There are specialty vegetable farms around where I can get parsnips and squash that for whatever reason, didn’t make the grade to put it in the produce section, so I can feed them ugly vegetables. And cherry juice was a big thing that we did. They squeeze the juice out of the cherries as a by-product and then the growers make maraschino cherries. That natural cherry juice is nutritious and it keeps the brewer's grains fresh longer. I mean, they’re just so many little symbiotic relationships in the way we feed.
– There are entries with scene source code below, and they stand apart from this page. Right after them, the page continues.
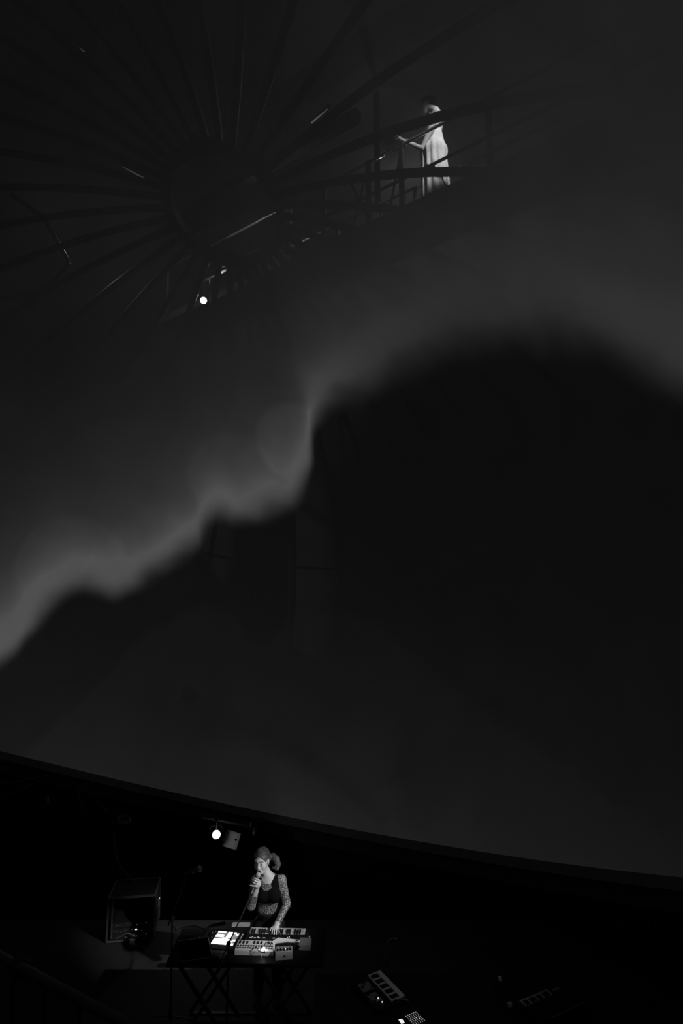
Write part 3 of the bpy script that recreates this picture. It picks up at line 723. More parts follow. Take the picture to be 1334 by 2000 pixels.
# ---------------------------------------------------------------- the dancer on the catwalk
def build_dancer():
    O = 0.36; DX = 6
    k = lambda x, y, o=0.0: onk(x-DX, y, O+o)
    hipc = k(853, 297); base = V(hipc[0], hipc[1], kp(0, 0, 0)[2]-0.02)
    hc = k(838.5, 206.5)
    fwd = nrm(KD*0.86-KN*0.35+V(0, 0, -0.38)); upv = nrm(V(0, 0, 1)-fwd*fwd[2]); rgt = np.cross(fwd, upv)
    M = np.stack([rgt, fwd, upv], 1)
    nb = k(857, 216); chest = k(853, 244); waist = k(852, 272)
    sN, sF = k(860, 221, -0.13), k(856, 219, 0.15)
    eN, wN = k(831, 291, -0.17), k(795, 276, -0.30)
    eF, wF = k(832, 290, 0.17), k(808, 280, 0.10)
    lo, hi = base+V(-0.75, -0.6, -0.01), base+V(0.5, 0.6, 1.75)
    B = Body(lo, hi, 0.0062)
    knee = [base+KN*s_*0.09+V(0, 0, 0.46) for s_ in (-1, 1)]; ank = [base+KN*s_*0.08+V(0, 0, 0.09) for s_ in (-1, 1)]
    B.ell(hipc, (0.15, 0.13, 0.12), None, 0.03); B.ell(waist, (0.115, 0.10, 0.14), None, 0.05); B.ell(chest, (0.12, 0.12, 0.13), None, 0.05)
    B.cone(sN, 0.048, sF, 0.048, 0.05)
    for s_, kn, an in zip((-1, 1), knee, ank):
        B.cone(hipc+KN*s_*0.08, 0.085, kn, 0.056, 0.03); B.cone(kn, 0.055, an, 0.038, 0.02); B.cone(an, 0.036, an+KD*0.15+V(0, 0, -0.055), 0.028, 0.02)
    for sh, el, wr in ((sN, eN, wN), (sF, eF, wF)):
        B.cone(sh, 0.047, el, 0.036, 0.02); B.cone(el, 0.036, wr, 0.024, 0.012)
        d = nrm(wr-el); tip = wr+d*0.07+V(0, 0, 0.02); B.cone(wr, 0.022, tip, 0.024, 0.012)
        for i in range(4):
            q = tip+KN*(i-1.5)*0.020
            finger(B, [q, q+d*0.04+V(0, 0, 0.012), q+d*0.065-V(0, 0, 0.005), q+d*0.072-V(0, 0, 0.028)], 0.010, 0.008)
        finger(B, [wr+d*0.03, wr+d*0.06-KN*0.03, wr+d*0.09-KN*0.04-V(0, 0, 0.02)], 0.011, 0.008)
    L = head_ops(B, hc, M, nb)
    body = B.build('person', SKIN, origin=base)
    tag(body, 'figure in a long pale sleeveless dress, one hand on the catwalk rail', 'person')
    face_bits(L, M, body, False)
    # dress: gathered, hanging free from the shoulder blades, hem near the ankle
    fold = lambda p: 0.011*np.sin(np.arctan2(p[..., 1]-base[1], p[..., 0]-base[0])*13+p[..., 2]*1.5)*np.clip((base[2]+1.15-p[..., 2])/0.6, 0, 1)
    D = Body(lo, hi, 0.0062)
    D.ell(chest, (0.12, 0.12, 0.13), None, 0.05, grow=0.010); D.cone(sN*0.75+sF*0.25, 0.045, sN*0.25+sF*0.75, 0.045, 0.05, grow=0.008)
    D.ell(waist, (0.13, 0.13, 0.15), None, 0.06, grow=0.008, disp=fold); D.ell(hipc, (0.175, 0.175, 0.16), None, 0.08, grow=0.008, disp=fold)
    hem = V(base[0], base[1], base[2]+0.16)+KD*-0.02
    D.cone(hipc-V(0, 0, 0.05), 0.172, hem, 0.195, 0.05, disp=fold); D.cut(hem, (0, 0, -1)); D.cut(nb+V(0, 0, -0.005), (0, 0, 1))
    for sh, el in ((sN, eN), (sF, eF)): D.cone(sh+(el-sh)*0.25, 0.056, el, 0.05, 0.008, 'sub')
    D.ell(k(850, 254, -0.17), (0.045, 0.05, 0.035), None, 0.01, 'sub')
    D.build('dress', mat('pale_linen', 0.60, 0.85, noise=0.30, scale=90, bump=0.6), body)
    H = Body(hc-0.2, hc+0.2, 0.006)
    H.ell(L(0, -0.026, 0.033), (0.082, 0.100, 0.090), M, 0.01); H.ell(L(0, 0.085, -0.040), (0.075, 0.080, 0.098), M, 0.01, 'sub')
    H.cut(L(0, 0, -0.065), M @ V(0, 0.4, -1)); H.ell(L(0, -0.115, 0.035), (0.045, 0.045, 0.045), M, 0.02)
    H.build('hair', hair_material('dark_hair', 0.02, 0.09), body)
build_dancer()

# ================================================================ stage equipment
TH = 0.80                                                        # table height
def dev_frame(x, y, h, yaw): return ph(x, y, h), rotz(math.radians(yaw))

# table with crossed legs
tc = ph(487, 1846, TH); tw, tdp = 1.52, 0.60
table = thing('folding_table', V(tc[0], tc[1], 0), 'black table on crossed legs carrying the keyboards and laptop', 'table')
b = MB(); b.bevbox((tc[0], tc[1], TH-0.02), (tw, tdp, 0.035), 0.004); b.build('table_top', BLACK, table)
for sx_ in (-0.38, 0.38):
    for s_ in (-1, 1):
        MB().bar(V(tc[0]+sx_-s_*0.26, tc[1]-0.22+0.03*s_, 0.02), V(tc[0]+sx_+s_*0.26, tc[1]-0.22+0.03*s_, TH-0.04), 0.028, 0.028, up=(0, 1, 0)).build('leg', mat('leg_steel', 0.03, 0.4, 0.5), table)
        MB().bar(V(tc[0]+sx_-s_*0.26, tc[1]+0.22+0.03*s_, 0.02), V(tc[0]+sx_+s_*0.26, tc[1]+0.22+0.03*s_, TH-0.04), 0.028, 0.028, up=(0, 1, 0)).build('leg', mat('leg_steel', 0.03, 0.4, 0.5), table)
for yy in (-0.22, 0.22):
    MB().bar(V(tc[0]-0.64, tc[1]+yy, 0.03), V(tc[0]+0.64, tc[1]+yy, 0.03), 0.03, 0.03).build('foot_bar', mat('leg_steel', 0.03, 0.4, 0.5), table)

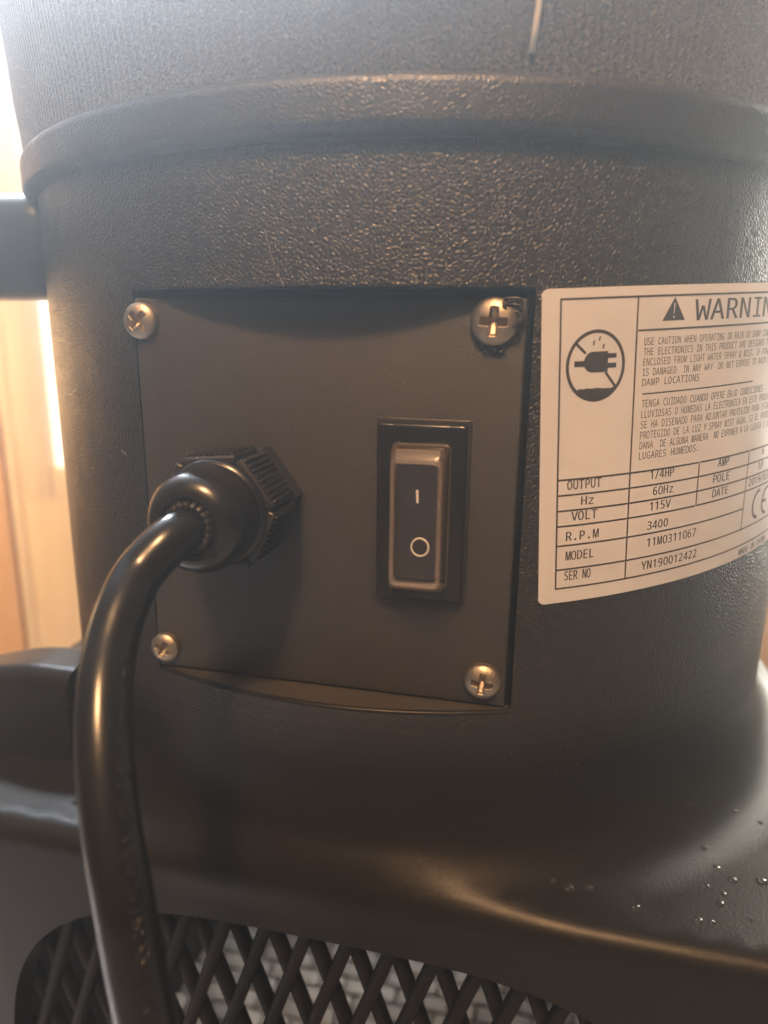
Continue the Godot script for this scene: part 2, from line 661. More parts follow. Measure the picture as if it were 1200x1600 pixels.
# ---------------------------------------------------------------- control plate and what is on it
func build_plate() -> void:
	var st := begin()
	rbox(st, Vector3(0.0944, 0.0972, 0.002), 0.0007, V(-0.0013, -0.0408, ZP - 0.001), Basis.IDENTITY, 2)
	obj("control_plate", st, M.plate, blower, false)
	build_screw(Vector2(-0.0463, 0.0024), 0.0045, 0.80)
	build_screw(Vector2(0.0389, 0.0028), 0.0053, 0.04)
	build_screw(Vector2(-0.0458, -0.0836), 0.0042, 0.42)
	build_screw(Vector2(0.0402, -0.0826), 0.0047, 0.10)
	# scraped shreds of paint round the upper right screw
	var sh := begin()
	var g := RandomNumberGenerator.new()
	g.seed = 3
	for k in 26:
		var a := lerpf(-2.1, 0.75, g.randf())
		var rr := 0.0053 + g.randf_range(0.0, 0.0014)
		var c := V(0.0389 + cos(a) * rr, 0.0028 + sin(a) * rr, ZP + g.randf_range(0.0, 0.0012))
		var path := []
		var rad := []
		var da := g.randf_range(0.1, 0.45) * signf(g.randf() - 0.5)
		for i in 5:
			var q := a + da * i / 4.0
			path.append(V(0.0389 + cos(q) * (rr + 0.0003 * sin(i * 1.4)), 0.0028 + sin(q) * (rr + 0.0003 * sin(i * 1.4)), ZP + 0.0003 + 0.0011 * g.randf()))
			rad.append(g.randf_range(0.0001, 0.00035))
		tube(sh, path, rad, 5)
	# the curl that lies over the screw head's edge
	for k in 3:
		var path := []
		var rad := []
		for i in 9:
			var q := lerpf(1.15, -0.35, i / 8.0)
			var rr := 0.0048 + 0.0007 * k - 0.0013 * sin(i * 0.9 + k)
			path.append(V(0.0389 + cos(q) * rr, 0.0028 + sin(q) * rr, ZP + 0.0022 + 0.0006 * sin(i * 1.3 + k)))
			rad.append(0.00022 + 0.00024 * absf(sin(i * 1.7 + k)))
		tube(sh, path, rad, 6)
	obj("paint_shreds", sh, M.nylon, blower, true)

func build_screw(at: Vector2, r: float, turn: float) -> void:
	var nr := 30
	var ns := 96
	var dome := r * 0.62
	var pts := []
	for j in nr + 1:
		var row := []
		var t := float(j) / nr
		for i in ns + 1:
			var a := -TAU * i / ns
			var rr := r * t
			var z := dome * sqrt(maxf(0.0, 1.0 - pow(t, 2.6) * 0.86))
			if j == nr:
				z = -0.0002
			var q := Vector2(cos(a + turn), sin(a + turn)) * rr
			var x := absf(q.x)
			var y := absf(q.y)
			var arm := r * 0.56
			var wd := r * 0.135
			var k1 := smoothstep(wd * 1.35, wd * 0.8, y) * smoothstep(arm * 1.06, arm * 0.86, x)
			var k2 := smoothstep(wd * 1.35, wd * 0.8, x) * smoothstep(arm * 1.06, arm * 0.86, y)
			var k3 := smoothstep(r * 0.30, r * 0.20, x + y)
			var cut := maxf(maxf(k1, k2), k3)
			z -= cut * (r * 0.50 * (1.0 - 0.75 * rr / arm) + r * 0.06)
			row.append(V(at.x + cos(a) * rr, at.y + sin(a) * rr, ZP + z))
		pts.append(row)
	named(free_name("screw", blower), grid_mesh(pts, [], [], true), M.screw, blower)

func build_switch() -> void:
	var sw := Node3D.new()
	sw.name = "rocker_switch"
	blower.add_child(sw, true)
	var c := Vector2(0.0240, -0.0408)
	var st := begin()
	# bezel as a frame of four bars
	var W := 0.0206
	var H := 0.0424
	var z := ZP + 0.0016
	var iw := 0.0122
	var ih := 0.0330
	rbox(st, Vector3((W - iw) / 2, H, 0.0034), 0.0009, V(c.x - (W + iw) / 4, c.y, z), Basis.IDENTITY, 3)
	rbox(st, Vector3((W - iw) / 2, H, 0.0034), 0.0009, V(c.x + (W + iw) / 4, c.y, z), Basis.IDENTITY, 3)
	rbox(st, Vector3(iw + 0.002, (H - ih) / 2, 0.0033), 0.0009, V(c.x, c.y + (H + ih) / 4, z - 0.00005), Basis.IDENTITY, 3)
	rbox(st, Vector3(iw + 0.002, (H - ih) / 2, 0.0033), 0.0009, V(c.x, c.y - (H + ih) / 4, z - 0.00005), Basis.IDENTITY, 3)
	obj("bezel", st, M.gloss, sw, false)
	var gk := begin()
	rbox(gk, Vector3(W + 0.0016, H + 0.0018, 0.0010), 0.0004, V(c.x, c.y, ZP + 0.0003), Basis.IDENTITY, 2)
	obj("gasket", gk, M.nylon, sw, false)
	# rocker: a prism with two sloped faces, upper end raised
	var rk := begin()
	var hw := 0.0050
	var prof := [Vector2(-0.0158, ZP + 0.001), Vector2(-0.0158, ZP + 0.0032), Vector2(-0.0150, ZP + 0.0038), Vector2(-0.0012, ZP + 0.0034), Vector2(0.0012, ZP + 0.0036), Vector2(0.0146, ZP + 0.0072), Vector2(0.0158, ZP + 0.0066), Vector2(0.0158, ZP + 0.001)]
	rk.set_smooth_group(-1)
	for i in prof.size() - 1:
		var a: Vector2 = prof[i]
		var b: Vector2 = prof[i + 1]
		quad(rk, V(c.x - hw, c.y + a.x, a.y), V(c.x - hw, c.y + b.x, b.y), V(c.x + hw, c.y + b.x, b.y), V(c.x + hw, c.y + a.x, a.y))
	for s in [-1.0, 1.0]:
		for i in range(1, prof.size() - 1):
			tri(rk, V(c.x + s * hw, c.y + prof[0].x, prof[0].y), V(c.x + s * hw, c.y + prof[i].x, prof[i].y), V(c.x + s * hw, c.y + prof[i + 1].x, prof[i + 1].y))
	var rocker := obj("rocker", rk, M.rocker, sw, false)
	# marks
	var m1 := begin()
	var slope := Basis(Vector3.RIGHT, -atan2(0.0036, 0.0134))
	rbox(m1, Vector3(0.0006, 0.0052, 0.0002), 0.0001, V(c.x - 0.0004, c.y + 0.0058, ZP + 0.00498), slope * Basis(Vector3.BACK, 0.10), 2)
	obj("on_mark", m1, M.ink_white, rocker, false)
	var m2 := begin()
	var ring := []
	var rad := []
	for i in 41:
		var a := TAU * i / 40
		ring.append(V(c.x + 0.0003 + 0.00205 * cos(a), c.y - 0.0078 + 0.00215 * sin(a), ZP + 0.00365))
		rad.append(0.0003)
	tube(m2, ring, rad, 6, false)
	obj("off_mark", m2, M.ink_white, rocker, true)
	# clear boot over the rocker: outer and inner shell
	for shell in 2:
		var k := 0.0006 * shell
		var cv := begin()
		var bw := 0.0066 - k
		var bh := 0.0170 - k
		var tw := 0.0052 - k
		var th := 0.0142 - k
		var z0 := ZP + 0.0030
		var z1 := ZP + 0.0096 - k
		var loops := []
		for lv in [[bw, bh, z0, 0.0012], [bw, bh, z0 + 0.0032, 0.0012], [lerpf(bw, tw, 0.3), lerpf(bh, th, 0.35), lerpf(z0 + .0032, z1, 0.70), 0.0014], [lerpf(bw, tw, 0.7), lerpf(bh, th, 0.8), lerpf(z0 + .0032, z1, 0.95), 0.0014], [tw, th, z1, 0.0012]]:
			var lp := []
			for q in 4:
				var cx: float = (lv[0] - lv[3]) * [1, -1, -1, 1][q]
				var cyy: float = (lv[1] - lv[3]) * [1, 1, -1, -1][q]
				for i in 6:
					var a := PI / 2 * q + PI / 2 * i / 5
					lp.append(V(c.x + 0.0001 + cx + lv[3] * cos(a), c.y - 0.0006 - 0.10 * (bh - lv[1]) + cyy + lv[3] * sin(a), lv[2]))
			loops.append(lp)
		cv.set_smooth_group(1)
		for j in loops.size() - 1:
			for i in 24:
				var i2 := (i + 1) % 24
				quad(cv, loops[j][i], loops[j + 1][i], loops[j + 1][i2], loops[j][i2])
		obj("cover_side", cv, M.milky, sw, false)
		var cf := begin()
		cf.set_smooth_group(1)
		var lp: Array = loops[loops.size() - 1]
		for i in range(1, 23):
			tri(cf, lp[0], lp[i + 1], lp[i])
		obj("cover_window", cf, M.clear, sw, false)
		if shell == 0:
			# pale rods along the cover's edges, standing for their glint
			var ed := begin()
			for q in [[0, 0.00040], [3, 0.00030], [4, 0.00036]]:
				var loop: Array = loops[q[0]].duplicate()
				loop.append(loop[0])
				var rr := []
				for i in loop.size():
					rr.append(q[1])
				tube(ed, loop, rr, 8, false)
			obj("cover_edge_glint", ed, M.edge, sw, true)

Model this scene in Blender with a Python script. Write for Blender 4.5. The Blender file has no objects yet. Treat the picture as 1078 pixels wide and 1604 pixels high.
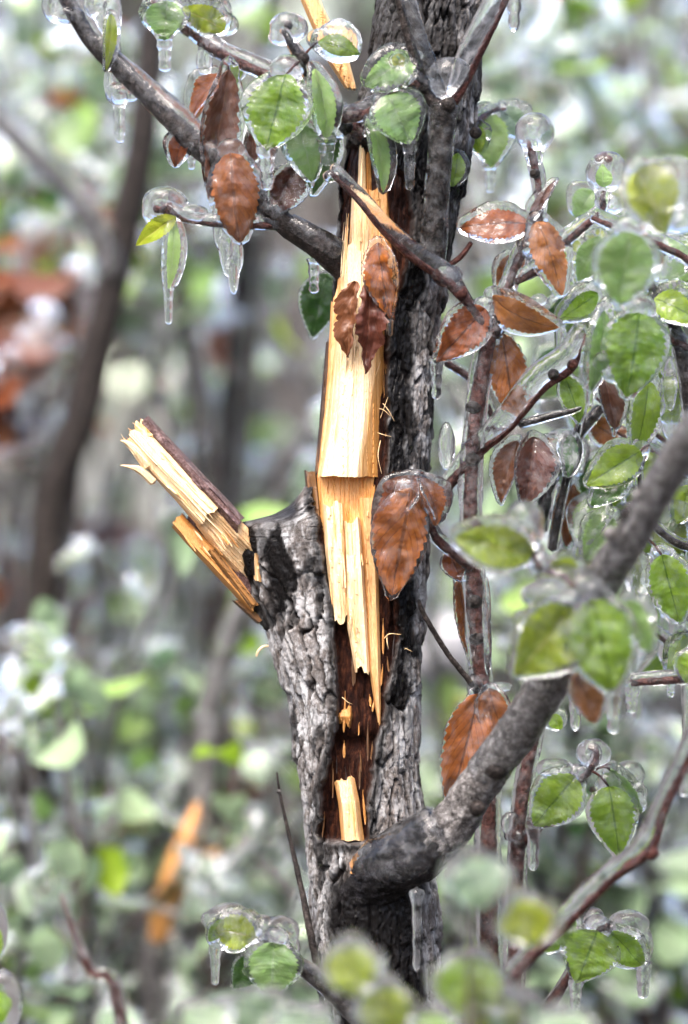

I just like to bring it all back to basics. Number one: what's best for the land, what’s going to be sustainable for the land, long-term. Number two: what’s going to be best for the animals because we want healthy, content animals. You know, focus on the components of animal welfare and humane treatment. A new meaning of animal husbandry is to simply address the environment you provide them and give them the ability to just be an animal. To choose where they lay down, to choose when they eat when they drink, to give them shelter if there’s bad weather or food when there’s no access to grass. That makes it easier on me too. It’s way easier and more profitable to have healthy content animals and it gives you the best meat so now you’ve created a premium product. It all just flows together, it’s just common sense stuff like what makes them happy, makes the meat good, and makes a customer happy.
It’s not that difficult. I think we just make it difficult sometimes but if you just take a step back and, you know if they’re skinny, give them more food if they’re cold give them some shelter I mean it’s just like anything else let it be simple."